My preference had nothing to do with cup placement, green condition, difficulty level, or anything mini-golf-related at all. I just appreciated the way the Chris-Craft Roamer’s hull created a surprise private space, and how the sun streamed in through 100-some multicolored resin-filled holes, making it feel like you were putting inside a disco ball.
That’s the type of art-meets-golf experience that Big Stone Mini Golf and Sculpture Gardens, on 17 acres in Minnetrista, was designed to deliver. Sculptures not only overlap onto the course, they are the course, with strategically placed logs, boulders and artwork mingling to create obstacles, challenges and fine places to sit. It’s all shaded in enough pines and hardwoods to give a relaxing North Woods vacation feel. Add in farm animals, picnic spots, a free s’more setup and lots of outdoor games, and Big Stone holds the promise of hours well spent.

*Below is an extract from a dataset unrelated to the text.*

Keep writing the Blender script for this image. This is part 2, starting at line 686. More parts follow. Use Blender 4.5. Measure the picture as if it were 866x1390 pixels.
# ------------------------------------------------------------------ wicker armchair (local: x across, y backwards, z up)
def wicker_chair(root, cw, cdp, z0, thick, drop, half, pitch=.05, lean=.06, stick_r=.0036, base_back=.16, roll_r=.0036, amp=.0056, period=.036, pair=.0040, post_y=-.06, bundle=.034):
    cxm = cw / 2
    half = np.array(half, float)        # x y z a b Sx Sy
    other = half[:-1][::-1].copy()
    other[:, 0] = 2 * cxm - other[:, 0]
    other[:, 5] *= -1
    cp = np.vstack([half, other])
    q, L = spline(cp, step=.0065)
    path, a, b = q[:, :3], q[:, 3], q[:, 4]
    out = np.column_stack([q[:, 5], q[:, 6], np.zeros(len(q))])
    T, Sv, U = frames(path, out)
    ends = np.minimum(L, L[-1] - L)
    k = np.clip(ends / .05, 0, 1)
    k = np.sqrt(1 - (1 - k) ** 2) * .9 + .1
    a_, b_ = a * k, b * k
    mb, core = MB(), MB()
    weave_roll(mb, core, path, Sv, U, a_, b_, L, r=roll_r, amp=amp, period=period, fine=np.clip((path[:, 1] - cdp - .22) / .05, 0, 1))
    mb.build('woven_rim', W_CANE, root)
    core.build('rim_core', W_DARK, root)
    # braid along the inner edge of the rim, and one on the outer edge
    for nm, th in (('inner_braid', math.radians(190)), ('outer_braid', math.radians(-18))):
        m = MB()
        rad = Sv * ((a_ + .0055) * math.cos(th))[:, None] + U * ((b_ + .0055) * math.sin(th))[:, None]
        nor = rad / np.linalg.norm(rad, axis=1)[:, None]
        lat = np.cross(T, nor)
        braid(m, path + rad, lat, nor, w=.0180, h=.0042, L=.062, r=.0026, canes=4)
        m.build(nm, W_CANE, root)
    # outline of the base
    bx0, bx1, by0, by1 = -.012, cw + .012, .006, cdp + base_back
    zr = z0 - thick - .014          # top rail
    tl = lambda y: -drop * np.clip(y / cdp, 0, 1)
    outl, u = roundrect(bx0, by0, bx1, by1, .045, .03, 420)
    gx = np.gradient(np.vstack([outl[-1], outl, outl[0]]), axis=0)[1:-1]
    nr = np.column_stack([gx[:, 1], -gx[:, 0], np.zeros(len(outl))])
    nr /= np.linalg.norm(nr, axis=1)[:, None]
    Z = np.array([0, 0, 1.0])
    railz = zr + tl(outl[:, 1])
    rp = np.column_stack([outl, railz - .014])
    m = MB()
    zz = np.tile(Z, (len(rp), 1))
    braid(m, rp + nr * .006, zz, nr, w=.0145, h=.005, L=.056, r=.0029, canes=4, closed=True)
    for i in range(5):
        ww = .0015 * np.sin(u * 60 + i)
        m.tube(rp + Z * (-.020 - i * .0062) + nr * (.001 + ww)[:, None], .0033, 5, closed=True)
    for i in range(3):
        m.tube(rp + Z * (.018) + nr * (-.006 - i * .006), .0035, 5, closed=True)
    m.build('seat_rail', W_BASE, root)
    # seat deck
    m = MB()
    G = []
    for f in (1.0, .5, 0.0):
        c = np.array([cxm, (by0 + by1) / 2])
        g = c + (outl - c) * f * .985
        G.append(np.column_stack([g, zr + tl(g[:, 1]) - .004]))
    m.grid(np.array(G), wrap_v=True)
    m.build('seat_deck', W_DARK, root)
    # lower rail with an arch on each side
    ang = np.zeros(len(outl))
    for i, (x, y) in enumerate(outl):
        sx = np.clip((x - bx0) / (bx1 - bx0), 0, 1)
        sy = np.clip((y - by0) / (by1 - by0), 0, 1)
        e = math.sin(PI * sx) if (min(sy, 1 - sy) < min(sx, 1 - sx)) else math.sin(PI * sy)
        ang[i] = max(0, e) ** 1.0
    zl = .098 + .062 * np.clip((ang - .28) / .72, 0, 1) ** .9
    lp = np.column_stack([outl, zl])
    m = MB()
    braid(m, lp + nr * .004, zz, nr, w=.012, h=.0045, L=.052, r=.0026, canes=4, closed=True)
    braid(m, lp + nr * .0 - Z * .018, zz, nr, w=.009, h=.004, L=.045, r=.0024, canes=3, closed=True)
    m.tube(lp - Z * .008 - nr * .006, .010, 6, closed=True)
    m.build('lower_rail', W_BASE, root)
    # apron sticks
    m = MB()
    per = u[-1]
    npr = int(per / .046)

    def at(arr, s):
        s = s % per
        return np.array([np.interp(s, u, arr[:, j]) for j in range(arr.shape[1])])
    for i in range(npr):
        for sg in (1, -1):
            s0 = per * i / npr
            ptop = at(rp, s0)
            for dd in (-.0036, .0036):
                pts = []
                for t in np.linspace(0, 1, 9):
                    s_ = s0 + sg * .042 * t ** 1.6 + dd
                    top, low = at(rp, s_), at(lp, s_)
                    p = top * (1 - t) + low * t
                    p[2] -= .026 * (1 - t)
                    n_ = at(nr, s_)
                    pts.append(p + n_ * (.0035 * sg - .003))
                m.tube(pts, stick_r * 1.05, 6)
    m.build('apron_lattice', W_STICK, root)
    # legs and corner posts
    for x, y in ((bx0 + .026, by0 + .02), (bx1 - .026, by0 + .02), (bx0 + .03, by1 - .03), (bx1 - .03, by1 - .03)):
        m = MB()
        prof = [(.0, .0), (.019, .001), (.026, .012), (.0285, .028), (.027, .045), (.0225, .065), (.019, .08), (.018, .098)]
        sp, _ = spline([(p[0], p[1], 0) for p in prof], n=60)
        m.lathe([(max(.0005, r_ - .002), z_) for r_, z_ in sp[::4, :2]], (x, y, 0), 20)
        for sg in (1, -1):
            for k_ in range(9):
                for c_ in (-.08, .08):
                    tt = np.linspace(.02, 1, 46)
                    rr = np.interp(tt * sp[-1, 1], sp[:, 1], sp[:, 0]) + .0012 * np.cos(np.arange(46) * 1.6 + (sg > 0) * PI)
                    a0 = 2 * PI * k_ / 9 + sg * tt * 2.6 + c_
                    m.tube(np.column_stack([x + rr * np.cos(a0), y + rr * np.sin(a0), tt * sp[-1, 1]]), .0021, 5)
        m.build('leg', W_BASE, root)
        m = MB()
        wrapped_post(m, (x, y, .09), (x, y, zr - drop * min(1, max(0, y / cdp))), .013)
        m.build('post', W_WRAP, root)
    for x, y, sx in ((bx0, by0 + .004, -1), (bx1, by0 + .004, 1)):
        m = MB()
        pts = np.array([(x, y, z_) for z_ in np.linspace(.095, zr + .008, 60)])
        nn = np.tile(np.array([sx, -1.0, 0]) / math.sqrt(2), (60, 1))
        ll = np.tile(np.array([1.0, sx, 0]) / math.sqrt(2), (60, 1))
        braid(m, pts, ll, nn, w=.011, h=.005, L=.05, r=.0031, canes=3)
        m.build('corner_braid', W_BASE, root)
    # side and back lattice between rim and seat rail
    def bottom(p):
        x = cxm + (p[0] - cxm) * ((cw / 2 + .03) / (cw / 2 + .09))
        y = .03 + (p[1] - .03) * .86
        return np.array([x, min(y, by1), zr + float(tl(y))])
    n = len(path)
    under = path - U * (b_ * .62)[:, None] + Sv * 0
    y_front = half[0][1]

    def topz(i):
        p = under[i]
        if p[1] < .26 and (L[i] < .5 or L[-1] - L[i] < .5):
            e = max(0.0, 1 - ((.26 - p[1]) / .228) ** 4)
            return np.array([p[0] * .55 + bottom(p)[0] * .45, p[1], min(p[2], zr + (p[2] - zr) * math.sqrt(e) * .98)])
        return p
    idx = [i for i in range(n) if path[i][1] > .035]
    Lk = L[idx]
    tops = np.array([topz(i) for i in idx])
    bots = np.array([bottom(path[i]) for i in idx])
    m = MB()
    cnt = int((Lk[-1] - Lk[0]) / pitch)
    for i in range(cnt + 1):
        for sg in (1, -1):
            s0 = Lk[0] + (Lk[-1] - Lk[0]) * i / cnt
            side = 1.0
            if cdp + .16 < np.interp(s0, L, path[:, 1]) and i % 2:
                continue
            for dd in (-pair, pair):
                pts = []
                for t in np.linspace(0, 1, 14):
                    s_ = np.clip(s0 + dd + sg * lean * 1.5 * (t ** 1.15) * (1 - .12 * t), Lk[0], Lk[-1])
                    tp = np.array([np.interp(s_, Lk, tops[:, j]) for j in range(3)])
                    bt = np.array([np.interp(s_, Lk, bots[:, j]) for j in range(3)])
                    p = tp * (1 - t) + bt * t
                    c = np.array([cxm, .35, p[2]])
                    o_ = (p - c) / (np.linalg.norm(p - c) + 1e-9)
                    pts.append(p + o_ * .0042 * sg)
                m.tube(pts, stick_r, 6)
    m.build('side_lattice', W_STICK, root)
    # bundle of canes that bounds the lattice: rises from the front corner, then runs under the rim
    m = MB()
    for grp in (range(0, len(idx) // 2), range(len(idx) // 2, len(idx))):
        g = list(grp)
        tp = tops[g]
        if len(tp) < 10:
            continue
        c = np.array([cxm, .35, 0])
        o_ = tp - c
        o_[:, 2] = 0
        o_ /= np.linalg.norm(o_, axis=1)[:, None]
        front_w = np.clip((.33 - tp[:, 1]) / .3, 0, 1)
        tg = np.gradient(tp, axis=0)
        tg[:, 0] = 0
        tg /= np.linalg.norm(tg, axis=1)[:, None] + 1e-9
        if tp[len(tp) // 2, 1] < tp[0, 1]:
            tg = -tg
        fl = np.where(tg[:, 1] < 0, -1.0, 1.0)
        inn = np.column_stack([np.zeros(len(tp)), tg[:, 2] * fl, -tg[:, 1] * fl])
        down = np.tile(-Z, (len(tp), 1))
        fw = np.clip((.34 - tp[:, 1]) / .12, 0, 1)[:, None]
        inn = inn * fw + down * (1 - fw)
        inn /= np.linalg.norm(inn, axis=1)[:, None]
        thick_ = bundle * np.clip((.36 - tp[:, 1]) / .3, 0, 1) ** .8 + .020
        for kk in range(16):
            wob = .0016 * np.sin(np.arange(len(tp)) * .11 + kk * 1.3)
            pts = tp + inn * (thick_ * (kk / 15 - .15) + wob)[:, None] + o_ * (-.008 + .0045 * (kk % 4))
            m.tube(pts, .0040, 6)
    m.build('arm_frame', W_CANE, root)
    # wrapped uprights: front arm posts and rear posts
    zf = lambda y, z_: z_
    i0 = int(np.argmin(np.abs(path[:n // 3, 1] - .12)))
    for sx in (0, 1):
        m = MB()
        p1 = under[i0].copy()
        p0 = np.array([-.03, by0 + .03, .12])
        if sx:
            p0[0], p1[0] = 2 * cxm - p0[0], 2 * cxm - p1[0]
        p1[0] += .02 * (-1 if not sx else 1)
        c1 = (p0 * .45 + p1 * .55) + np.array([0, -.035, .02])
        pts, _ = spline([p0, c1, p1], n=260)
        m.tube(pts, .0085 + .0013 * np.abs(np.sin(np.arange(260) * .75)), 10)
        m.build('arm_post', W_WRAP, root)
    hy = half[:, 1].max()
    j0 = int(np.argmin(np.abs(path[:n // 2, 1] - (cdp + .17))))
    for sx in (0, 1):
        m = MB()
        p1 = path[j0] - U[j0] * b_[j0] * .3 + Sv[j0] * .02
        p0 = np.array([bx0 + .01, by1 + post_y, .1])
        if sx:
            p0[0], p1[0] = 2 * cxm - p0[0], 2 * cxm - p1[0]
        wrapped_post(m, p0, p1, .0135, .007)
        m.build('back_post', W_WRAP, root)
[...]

Big Stone is the vision, work and life of Bruce Stillman, who began selling sculptures at the Uptown Art Fair at age 16. In 1991, he laid eyes on the original farmhouse, hills and hayfield — “a blank canvas,” Stillman calls it — of this former dairy farm on the metro’s edge.
Stillman instinctively dreams up unique uses for things, which led to a revelation: Why not mini-golf holes as sculptures? “I decided to do an example at the farm, and once I started, I knew this is where it’s got to be,” he said.
He created hole after hole on intuition, skimming off a pile of felled trees to create Hole No. 1, aka “Dead Tree Forest,” and stripping down and customizing the Chris-Craft standout, cheekily christened “Holey Ship.” The course opened in 2004, and proceeds help finance the sculpture garden.

Just golfing a round
I arrived with my teenage son and three of his friends on a steamy weekday afternoon. The boys promptly began working the course, which meant not only golfing, but also occasionally stump-standing and boulder-climbing.
Parents pushed strollers and ran after young ones. A group of friends chatted and lingered in the dappled sunlight. One person issued a pep talk to the final golfer in their party who faced down Hole 6’s hollowed-out log, angled into a craggy boulder: “Grandma, you can do it!”